◆ MATERIAL PROVIDED
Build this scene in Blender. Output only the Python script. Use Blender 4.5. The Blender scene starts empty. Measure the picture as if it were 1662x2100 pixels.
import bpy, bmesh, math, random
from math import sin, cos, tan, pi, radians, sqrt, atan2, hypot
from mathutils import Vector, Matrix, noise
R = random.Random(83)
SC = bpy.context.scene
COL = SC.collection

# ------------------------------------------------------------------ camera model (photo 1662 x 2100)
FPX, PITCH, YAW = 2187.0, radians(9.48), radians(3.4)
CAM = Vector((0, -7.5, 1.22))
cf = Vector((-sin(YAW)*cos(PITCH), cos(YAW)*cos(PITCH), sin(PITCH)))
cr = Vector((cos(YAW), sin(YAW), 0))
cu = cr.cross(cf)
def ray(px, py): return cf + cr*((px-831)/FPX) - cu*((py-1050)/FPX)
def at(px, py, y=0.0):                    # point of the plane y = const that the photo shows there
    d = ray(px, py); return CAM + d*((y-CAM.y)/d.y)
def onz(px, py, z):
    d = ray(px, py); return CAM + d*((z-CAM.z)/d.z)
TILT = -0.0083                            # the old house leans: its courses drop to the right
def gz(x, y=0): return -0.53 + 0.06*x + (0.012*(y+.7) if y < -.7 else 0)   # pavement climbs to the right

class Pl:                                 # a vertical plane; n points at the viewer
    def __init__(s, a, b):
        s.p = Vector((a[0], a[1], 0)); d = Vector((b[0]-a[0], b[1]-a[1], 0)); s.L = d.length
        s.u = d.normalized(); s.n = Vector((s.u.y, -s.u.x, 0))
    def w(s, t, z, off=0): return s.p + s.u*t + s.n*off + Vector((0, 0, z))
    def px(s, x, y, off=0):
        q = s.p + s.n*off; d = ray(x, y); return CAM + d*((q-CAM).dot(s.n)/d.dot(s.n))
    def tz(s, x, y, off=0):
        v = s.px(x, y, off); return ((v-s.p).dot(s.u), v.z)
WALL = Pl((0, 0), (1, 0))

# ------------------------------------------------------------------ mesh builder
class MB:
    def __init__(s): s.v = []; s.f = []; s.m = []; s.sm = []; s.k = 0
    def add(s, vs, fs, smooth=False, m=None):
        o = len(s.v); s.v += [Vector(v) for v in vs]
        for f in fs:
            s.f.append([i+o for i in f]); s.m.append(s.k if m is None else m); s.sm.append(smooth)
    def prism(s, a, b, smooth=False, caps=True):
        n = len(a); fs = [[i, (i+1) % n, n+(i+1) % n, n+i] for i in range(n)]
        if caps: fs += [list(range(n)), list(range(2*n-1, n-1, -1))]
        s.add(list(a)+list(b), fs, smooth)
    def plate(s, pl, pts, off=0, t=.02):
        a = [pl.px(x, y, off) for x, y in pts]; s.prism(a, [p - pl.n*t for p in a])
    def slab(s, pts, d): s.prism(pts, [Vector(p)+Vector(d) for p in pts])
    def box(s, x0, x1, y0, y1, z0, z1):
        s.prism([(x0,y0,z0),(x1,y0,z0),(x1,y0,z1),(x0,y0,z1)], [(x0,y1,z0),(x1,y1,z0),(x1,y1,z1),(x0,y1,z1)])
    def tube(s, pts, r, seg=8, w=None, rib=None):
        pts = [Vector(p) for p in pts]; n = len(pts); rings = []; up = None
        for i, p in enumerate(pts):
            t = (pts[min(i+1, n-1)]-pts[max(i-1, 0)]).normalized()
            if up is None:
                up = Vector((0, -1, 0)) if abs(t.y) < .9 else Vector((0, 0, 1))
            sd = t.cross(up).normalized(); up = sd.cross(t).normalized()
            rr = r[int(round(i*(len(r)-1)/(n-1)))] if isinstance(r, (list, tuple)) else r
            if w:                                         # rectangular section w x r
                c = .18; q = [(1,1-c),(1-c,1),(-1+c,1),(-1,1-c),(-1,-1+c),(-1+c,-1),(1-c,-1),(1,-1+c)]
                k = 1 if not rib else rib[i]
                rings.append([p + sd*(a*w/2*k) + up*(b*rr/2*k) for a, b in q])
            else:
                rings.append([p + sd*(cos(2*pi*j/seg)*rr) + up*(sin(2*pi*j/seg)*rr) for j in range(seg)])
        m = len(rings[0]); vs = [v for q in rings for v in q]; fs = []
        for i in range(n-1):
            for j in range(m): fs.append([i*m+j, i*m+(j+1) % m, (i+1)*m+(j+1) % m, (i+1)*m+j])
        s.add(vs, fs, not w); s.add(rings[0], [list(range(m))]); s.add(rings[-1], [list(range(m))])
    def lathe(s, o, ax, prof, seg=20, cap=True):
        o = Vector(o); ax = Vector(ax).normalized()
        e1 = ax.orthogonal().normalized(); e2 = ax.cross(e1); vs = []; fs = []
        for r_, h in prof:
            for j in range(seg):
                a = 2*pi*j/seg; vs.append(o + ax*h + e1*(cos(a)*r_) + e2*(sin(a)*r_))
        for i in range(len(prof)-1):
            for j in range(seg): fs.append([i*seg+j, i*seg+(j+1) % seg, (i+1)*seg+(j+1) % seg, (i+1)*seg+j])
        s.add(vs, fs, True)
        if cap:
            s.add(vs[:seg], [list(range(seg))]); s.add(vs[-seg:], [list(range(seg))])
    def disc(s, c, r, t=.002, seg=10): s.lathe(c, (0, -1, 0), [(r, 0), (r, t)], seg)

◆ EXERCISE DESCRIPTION
Extract all of the data above and output it character for character.

◆ OUTPUT OF THE EXERCISE
Build this scene in Blender. Output only the Python script. Use Blender 4.5. The Blender scene starts empty. Measure the picture as if it were 1662x2100 pixels.
import bpy, bmesh, math, random
from math import sin, cos, tan, pi, radians, sqrt, atan2, hypot
from mathutils import Vector, Matrix, noise
R = random.Random(83)
SC = bpy.context.scene
COL = SC.collection

# ------------------------------------------------------------------ camera model (photo 1662 x 2100)
FPX, PITCH, YAW = 2187.0, radians(9.48), radians(3.4)
CAM = Vector((0, -7.5, 1.22))
cf = Vector((-sin(YAW)*cos(PITCH), cos(YAW)*cos(PITCH), sin(PITCH)))
cr = Vector((cos(YAW), sin(YAW), 0))
cu = cr.cross(cf)
def ray(px, py): return cf + cr*((px-831)/FPX) - cu*((py-1050)/FPX)
def at(px, py, y=0.0):                    # point of the plane y = const that the photo shows there
    d = ray(px, py); return CAM + d*((y-CAM.y)/d.y)
def onz(px, py, z):
    d = ray(px, py); return CAM + d*((z-CAM.z)/d.z)
TILT = -0.0083                            # the old house leans: its courses drop to the right
def gz(x, y=0): return -0.53 + 0.06*x + (0.012*(y+.7) if y < -.7 else 0)   # pavement climbs to the right

class Pl:                                 # a vertical plane; n points at the viewer
    def __init__(s, a, b):
        s.p = Vector((a[0], a[1], 0)); d = Vector((b[0]-a[0], b[1]-a[1], 0)); s.L = d.length
        s.u = d.normalized(); s.n = Vector((s.u.y, -s.u.x, 0))
    def w(s, t, z, off=0): return s.p + s.u*t + s.n*off + Vector((0, 0, z))
    def px(s, x, y, off=0):
        q = s.p + s.n*off; d = ray(x, y); return CAM + d*((q-CAM).dot(s.n)/d.dot(s.n))
    def tz(s, x, y, off=0):
        v = s.px(x, y, off); return ((v-s.p).dot(s.u), v.z)
WALL = Pl((0, 0), (1, 0))

# ------------------------------------------------------------------ mesh builder
class MB:
    def __init__(s): s.v = []; s.f = []; s.m = []; s.sm = []; s.k = 0
    def add(s, vs, fs, smooth=False, m=None):
        o = len(s.v); s.v += [Vector(v) for v in vs]
        for f in fs:
            s.f.append([i+o for i in f]); s.m.append(s.k if m is None else m); s.sm.append(smooth)
    def prism(s, a, b, smooth=False, caps=True):
        n = len(a); fs = [[i, (i+1) % n, n+(i+1) % n, n+i] for i in range(n)]
        if caps: fs += [list(range(n)), list(range(2*n-1, n-1, -1))]
        s.add(list(a)+list(b), fs, smooth)
    def plate(s, pl, pts, off=0, t=.02):
        a = [pl.px(x, y, off) for x, y in pts]; s.prism(a, [p - pl.n*t for p in a])
    def slab(s, pts, d): s.prism(pts, [Vector(p)+Vector(d) for p in pts])
    def box(s, x0, x1, y0, y1, z0, z1):
        s.prism([(x0,y0,z0),(x1,y0,z0),(x1,y0,z1),(x0,y0,z1)], [(x0,y1,z0),(x1,y1,z0),(x1,y1,z1),(x0,y1,z1)])
    def tube(s, pts, r, seg=8, w=None, rib=None):
        pts = [Vector(p) for p in pts]; n = len(pts); rings = []; up = None
        for i, p in enumerate(pts):
            t = (pts[min(i+1, n-1)]-pts[max(i-1, 0)]).normalized()
            if up is None:
                up = Vector((0, -1, 0)) if abs(t.y) < .9 else Vector((0, 0, 1))
            sd = t.cross(up).normalized(); up = sd.cross(t).normalized()
            rr = r[int(round(i*(len(r)-1)/(n-1)))] if isinstance(r, (list, tuple)) else r
            if w:                                         # rectangular section w x r
                c = .18; q = [(1,1-c),(1-c,1),(-1+c,1),(-1,1-c),(-1,-1+c),(-1+c,-1),(1-c,-1),(1,-1+c)]
                k = 1 if not rib else rib[i]
                rings.append([p + sd*(a*w/2*k) + up*(b*rr/2*k) for a, b in q])
            else:
                rings.append([p + sd*(cos(2*pi*j/seg)*rr) + up*(sin(2*pi*j/seg)*rr) for j in range(seg)])
        m = len(rings[0]); vs = [v for q in rings for v in q]; fs = []
        for i in range(n-1):
            for j in range(m): fs.append([i*m+j, i*m+(j+1) % m, (i+1)*m+(j+1) % m, (i+1)*m+j])
        s.add(vs, fs, not w); s.add(rings[0], [list(range(m))]); s.add(rings[-1], [list(range(m))])
    def lathe(s, o, ax, prof, seg=20, cap=True):
        o = Vector(o); ax = Vector(ax).normalized()
        e1 = ax.orthogonal().normalized(); e2 = ax.cross(e1); vs = []; fs = []
        for r_, h in prof:
            for j in range(seg):
                a = 2*pi*j/seg; vs.append(o + ax*h + e1*(cos(a)*r_) + e2*(sin(a)*r_))
        for i in range(len(prof)-1):
            for j in range(seg): fs.append([i*seg+j, i*seg+(j+1) % seg, (i+1)*seg+(j+1) % seg, (i+1)*seg+j])
        s.add(vs, fs, True)
        if cap:
            s.add(vs[:seg], [list(range(seg))]); s.add(vs[-seg:], [list(range(seg))])
    def disc(s, c, r, t=.002, seg=10): s.lathe(c, (0, -1, 0), [(r, 0), (r, t)], seg)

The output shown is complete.